Similar disputes have arisen in other states in recent years, mainly as a result of two conflicting trends. In higher education, many colleges have come to believe that they must offer same-sex domestic-partner benefits to compete for top faculty members. As a result, such benefits are now provided by about three-fourths of the nation's top research universities.

Meanwhile, in the political arena, there has been a clear backlash against court rulings permitting same-sex marriage. Laws or constitutional amendments prohibiting same-sex marriage have been adopted by 45 states, 41 of them since 1996.

The Michigan Court of Appeals is considering a lawsuit filed against the state by the American Civil Liberties Union and joined by several gay or lesbian professors. The suit argues that an anti-gay-marriage amendment passed there in November 2004 should not be used to deny health benefits to the partners of gay employees at state agencies, including public colleges.

Michigan's attorney general, Mike Cox, a Republican, has argued that such benefits are prohibited by language in the amendment saying that only a union between a man and a woman can be declared a marriage "or similar union for any purpose." But an Ingham County Circuit Court judge ruled in September that state agencies can offer the benefits without violating the Michigan Constitution. Some public universities there, including the University of Michigan at Ann Arbor, continue to provide them.

In Montana the State Supreme Court ruled in December 2004 that the state's public-university system must extend the same health benefits to gay couples that it does to heterosexual couples, or else it would violate the state Constitution's equal-protection clause (The Chronicle, January 14).
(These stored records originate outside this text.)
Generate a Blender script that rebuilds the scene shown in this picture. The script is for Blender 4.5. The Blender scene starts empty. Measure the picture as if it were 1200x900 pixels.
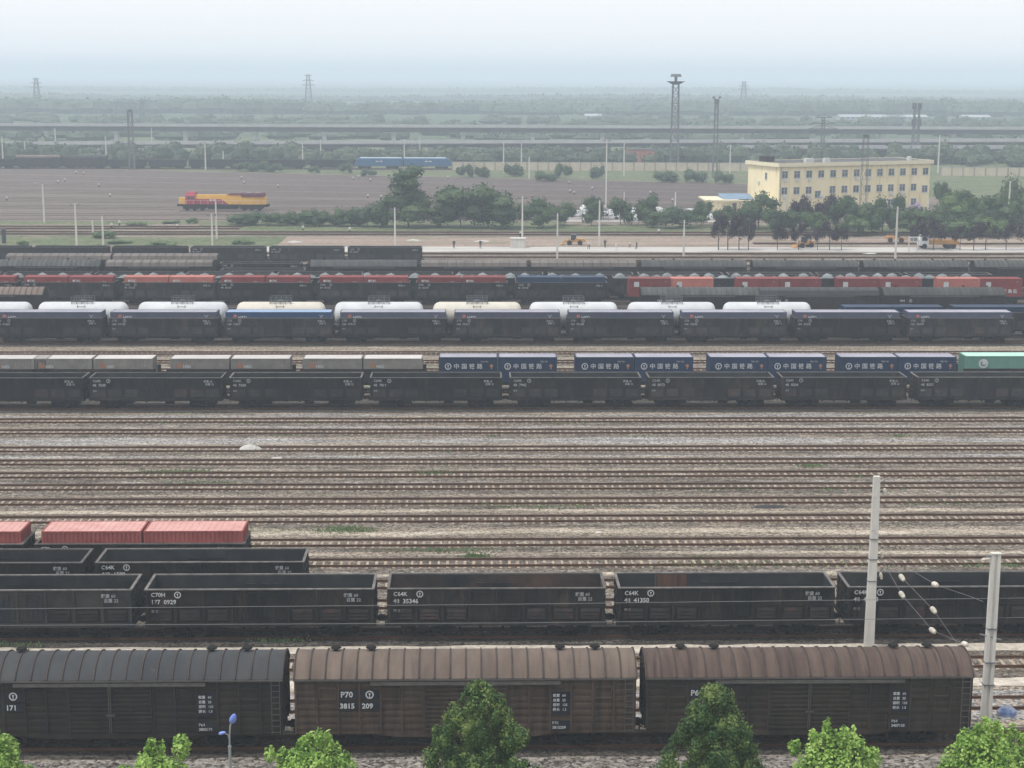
import bpy, math, random
import numpy as np
from math import sin, cos, pi, radians
from mathutils import Vector, Matrix

random.seed(7)
rng = np.random.default_rng(7)
C = bpy.context.scene.collection
SC = bpy.context.scene

# ------------------------------------------------------------------ camera
F, TH, PS, RO, H = 1900.0, .189, .0238, .0036, 32.5
fwd = Vector((sin(PS)*cos(TH), cos(PS)*cos(TH), -sin(TH)))
rt = fwd.cross(Vector((0, 0, 1))).normalized()
up = rt.cross(fwd)
r2 = rt*cos(RO)+up*sin(RO)
u2 = -rt*sin(RO)+up*cos(RO)
cam = bpy.data.cameras.new('camera')
co = bpy.data.objects.new('camera', cam)
C.objects.link(co)
M3 = Matrix((r2, u2, -fwd)).transposed()
co.matrix_world = Matrix.Translation((0, 0, H)) @ M3.to_4x4()
cam.sensor_fit = 'HORIZONTAL'
cam.sensor_width = 36
cam.lens = F/1200*36
cam.clip_start = 1
cam.clip_end = 30000
SC.camera = co

# ------------------------------------------------------------------ world, sun, exposure
SUN_EL, SUN_AZ = radians(62), radians(242)     # azimuth clockwise from +Y
W = bpy.data.worlds.new('World')
SC.world = W
W.use_nodes = True
nt = W.node_tree
nt.nodes.clear()
sky = nt.nodes.new('ShaderNodeTexSky')
sky.sky_type = 'NISHITA'
sky.sun_disc = False
sky.sun_elevation = SUN_EL
sky.sun_rotation = SUN_AZ
sky.dust_density = 5
sky.air_density = 1.5
sky.ozone_density = 1
hs = nt.nodes.new('ShaderNodeHueSaturation')
hs.inputs['Saturation'].default_value = .22
mx = nt.nodes.new('ShaderNodeMix')
mx.data_type = 'RGBA'
mx.inputs['Factor'].default_value = .78       # an overcast veil over the clear sky
mx.inputs['B'].default_value = (8.85, 9.05, 9.25, 1)
bg = nt.nodes.new('ShaderNodeBackground')
bg.inputs['Strength'].default_value = .1
wo = nt.nodes.new('ShaderNodeOutputWorld')
nt.links.new(sky.outputs[0], hs.inputs['Color'])
nt.links.new(hs.outputs[0], mx.inputs['A'])
nt.links.new(mx.outputs['Result'], bg.inputs[0])
nt.links.new(bg.outputs[0], wo.inputs[0])
sl = bpy.data.lights.new('sun', 'SUN')
sl.energy = 1.9
sl.angle = radians(12)
sl.color = (1, .96, .9)
so = bpy.data.objects.new('sun', sl)
C.objects.link(so)
sd = Vector((sin(SUN_AZ)*cos(SUN_EL), cos(SUN_AZ)*cos(SUN_EL), sin(SUN_EL)))
so.rotation_euler = sd.to_track_quat('Z', 'Y').to_euler()
so.location = (0, 0, 100)
SC.view_settings.view_transform = 'Standard'
SC.view_settings.look = 'None'
SC.view_settings.gamma = 1
SC.view_settings.use_curve_mapping = False
SC.view_settings.exposure = 0.48
SC.cycles.volume_bounces = 4
SC.cycles.max_bounces = 8
SC.cycles.use_denoising = True


def at(x, y, z=-.22):
    "the point of height z that the photograph shows at pixel x, y of 1200 x 900"
    d = fwd + r2*((x-600)/F) + u2*((450-y)/F)
    t = (z-H)/d.z
    return Vector((d.x*t, d.y*t, z))


def atY(x, y, Y):
    d = fwd + r2*((x-600)/F) + u2*((450-y)/F)
    t = Y/d.y
    return Vector((d.x*t, Y, H+d.z*t))


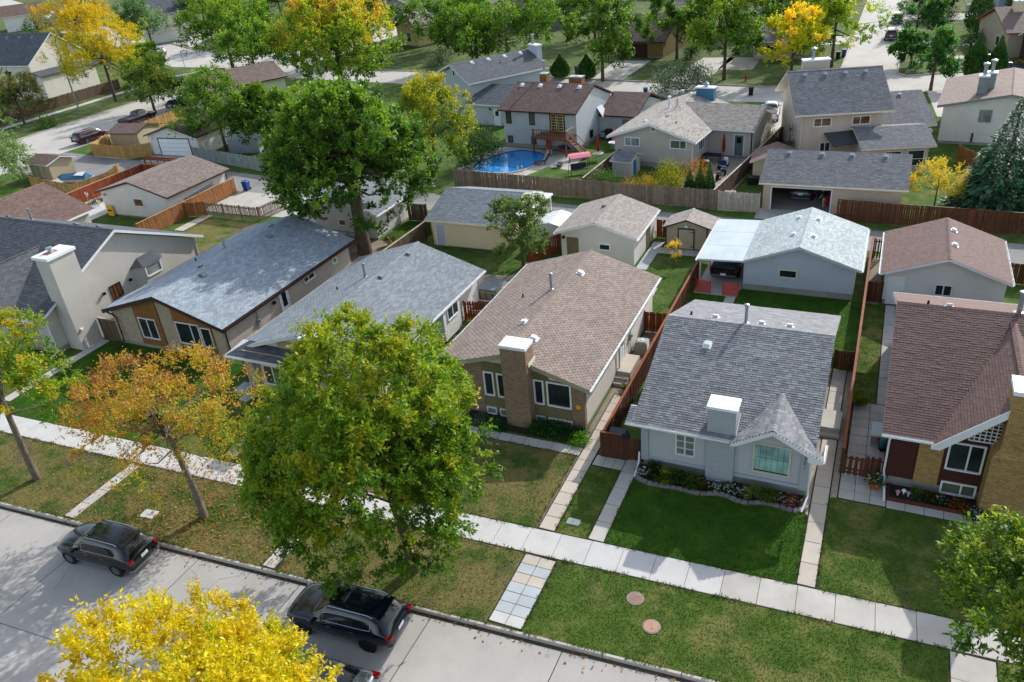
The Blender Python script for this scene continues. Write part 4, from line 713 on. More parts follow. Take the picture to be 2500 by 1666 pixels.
b.part('gable_fascia', MB().ext([(3.68, 32.56, 2.95), (3.68, 32.56, 3.1), (6.8, 32.56, 6.04), (9.92, 32.56, 3.1), (9.92, 32.56, 2.95), (9.55, 32.56, 2.95), (6.8, 32.56, 5.62), (4.05, 32.56, 2.95)], (0, .035, 0)), 'white_trim')
b.part('gable_wall', MB().ext([(4.1, 33.3, .5), (9.5, 33.3, .5), (9.5, 33.3, 3.2), (6.8, 33.3, 5.75), (4.1, 33.3, 3.2)], (0, 2.5, 0)), 'siding_brown')
b.part('brick_facing', MB().box(3.3, 4.3, 33.26, 33.36, .5, 2.98), 'brick_tan', uv=True)
b.siding('F', 33.35, 2.12, 3.28, .52, 2.95, 'siding_brown', .12)
b.win('F', 33.3, 4.45, 5.9, 1.52, 3.05, (.58,), fw=.08); b.win('F', 33.3, 4.45, 5.9, .12, .82, (.58,), gm='glass_olive', fw=.08)
lat = MB(); cx, cz_, rr = 6.2, 3.3, 1.08
arc = [(cx+rr*math.cos(a), 33.24, cz_+rr*math.sin(a)) for a in np.linspace(math.pi, math.pi*.35, 12)]; lat.tube(arc, .035, 6).tube([(cx-rr, 33.24, cz_), (cx+.1, 33.24, cz_)], .035, 6)
for i in range(1, 7): x = cx-rr+i*.2; lat.box(x-.022, x+.022, 33.22, 33.25, cz_, cz_+math.sqrt(max(0, rr*rr-(x-cx)**2)))
for i in range(1, 6): z = cz_+i*.19; lat.box(cx-math.sqrt(max(.01, rr*rr-(z-cz_)**2)), cx+.1, 33.215, 33.245, z-.022, z+.022)
b.part('lattice', lat, 'white_trim')
c = b.part('chimney', MB().box(6.25, 7.6, 32.5, 33.7, 3.6, 6.35).box(6.0, 7.8, 32.35, 33.7, 0, 3.2).add([(6.0, 32.35, 3.2), (7.8, 32.35, 3.2), (7.8, 33.7, 3.2), (6, 33.7, 3.2), (6.25, 32.5, 3.6), (7.6, 32.5, 3.6), (7.6, 33.7, 3.6), (6.25, 33.7, 3.6)], [(0, 1, 5, 4), (1, 2, 6, 5), (3, 0, 4, 7)]), 'brick_tan', uv=True); b.part('chimney_cap', MB().box(6.18, 7.67, 32.43, 33.77, 6.35, 6.55), 'metal_white', c)
b.gutter((1.7, 32.88, 3.13), (4.1, 32.88, 3.13)); b.spout([(2.05, 32.8, 3.0), (2.05, 33.15, 2.75), (2.05, 33.25, .8), (2.1, 33.2, .55), (2.2, 31.95, .08)], r=.05); b.gutter((13, 47.62, 3.13), (1.7, 47.62, 3.13))
b.pipe(7.05, 40.6, 1.2, .12); b.stack(3.1, 40.45); b.vent(4.05, 40.5, w=.3); b.vent(8, 40.5, w=.3)
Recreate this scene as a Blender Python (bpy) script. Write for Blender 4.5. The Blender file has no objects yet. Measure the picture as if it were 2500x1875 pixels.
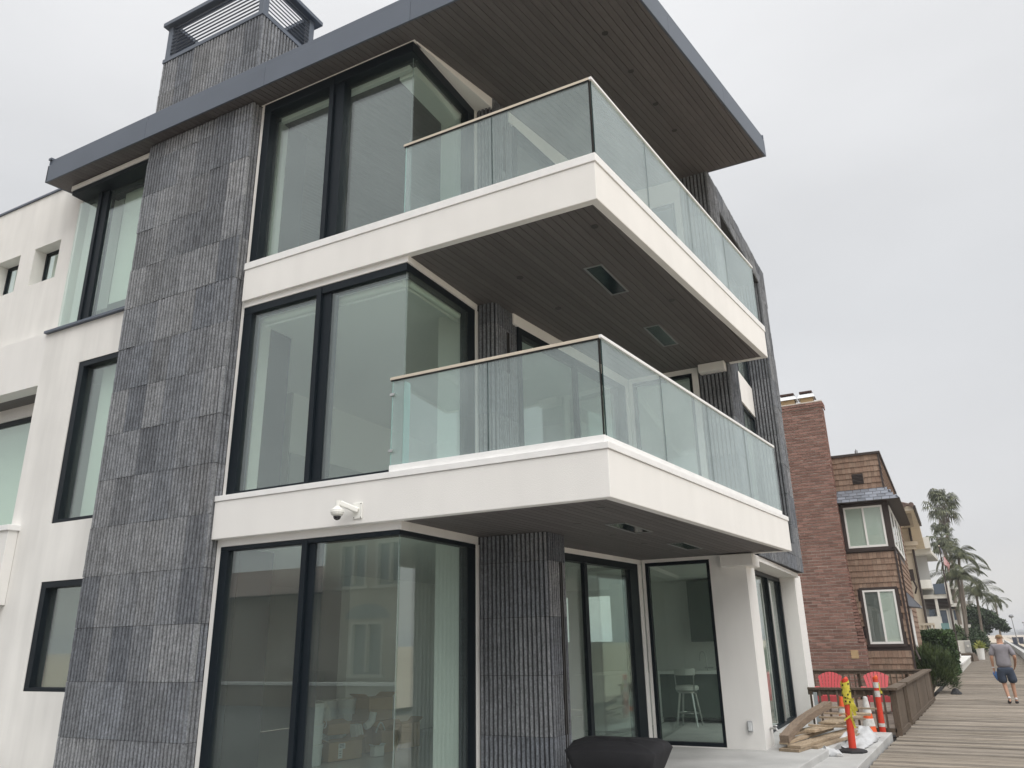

At the behest of the University of Wisconsin System, that state's Democratic governor, Jim Doyle, proposed legislation last winter to provide the system with $1-million to finance domestic-partner benefits for its employees. The measure died in a legislative committee, however.

In other states, including Georgia, gay activists have failed to persuade higher-education officials to propose changes in the law to allow or to finance such benefits.

In Ohio, Miami University is joined by Cleveland State, Ohio, Ohio State, and Youngstown State Universities in offering domestic-partner benefits. Mr. Brinkman, the lawmaker, said he had sued Miami because the campus is near him and because he has a daughter and a son enrolled there. His lawsuit says he has grounds to sue the institution based on his status as a taxpayer and a tuition-paying parent.

In an interview on Wednesday, he said that, as a state representative, he had a duty "to make sure that all of the institutions that receive state funds abide by the law."

The Alliance Defense Fund, a conservative advocacy group based in Scottsdale, Ariz., is helping to represent Mr. Brinkman in his lawsuit. Jeffrey A. Shafer, the group's senior legal counsel, said on Wednesday that "Ohio seemed to be a state where a lawsuit like this makes sense" because of the language in its constitutional amendment.

Mr. Shafer said that his group had no plans to focus on challenging colleges' domestic-partner-benefit policies, but that "to the extent that cases present themselves, I think we would be happy to litigate them."